Since the Republicans blundered their opportunity to take back both the House and Senate in a historically favorable political climate, however, something has changed in their calculus. Sexton and Travis have begun to peel back their layers of unyielding Donald Trump fanaticism, if only for a few minutes at a time. They are fleeting, but there are moments where Clay seems to wildly suggest that there is a party and opportunity outside of the Trump orbit. Minutes later, however, Sexton will qualify it — “We’re talking about this out of love, because we do love the guy. He’s done so much for this country and very well might be the next President.”
This short, on-air exchange perfectly illustrates the difficult spot that this relatively young show — which is most certainly not the biggest in the country, as Travis repeatedly claims it is — has found itself. The majority of dead Rush Limbaugh’s former listeners who have stuck with the new format are staunch Trump supporters, and have spent the last month voicing their displeasure with Clay and Buck even questioning their leader’s grip on the party:
There is also no question how much Trump has done for the hosts’ careers, individually and as a pair. Buck Sexton can’t go a week without talking about how he met with Trump about lockdowns in the Oval Office, and Clay Travis’ rise to lead GOP grifter on Fox News was no doubt fueled in part by Trump’s retweets, Outkick the Coverage radio interviews, and the MAGA social media movement at-large.

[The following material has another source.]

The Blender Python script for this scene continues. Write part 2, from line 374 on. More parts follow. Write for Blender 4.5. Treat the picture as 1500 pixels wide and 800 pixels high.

On the other end of the equation, the pressure for GOP propaganda programming like the Clay and Buck Show to move on from Trump is building. Fox News has begun to tone down its coverage of his rallies and Truth Social rants, party leaders are stirring after another disastrous electoral outcome, and to the extent that there are sane, reality-based Republicans left — they are pushing for a move to a new standard-bearer.
This all leaves Travis and Sexton in a tough spot. Will they betray the majority of their already-shrinking, Trump-loving listener base that Rush left behind? Do they dare go against the will of the GOP establishment that has propelled them to the ‘golden microphones’ in the first place?
Time will tell, and there is plenty of time for them to walk the tightrope ahead of the 2024 primary and general election seasons, but a true reckoning is coming.
It’s just not the one that Clay Travis and Buck Sexton had hoped they would see.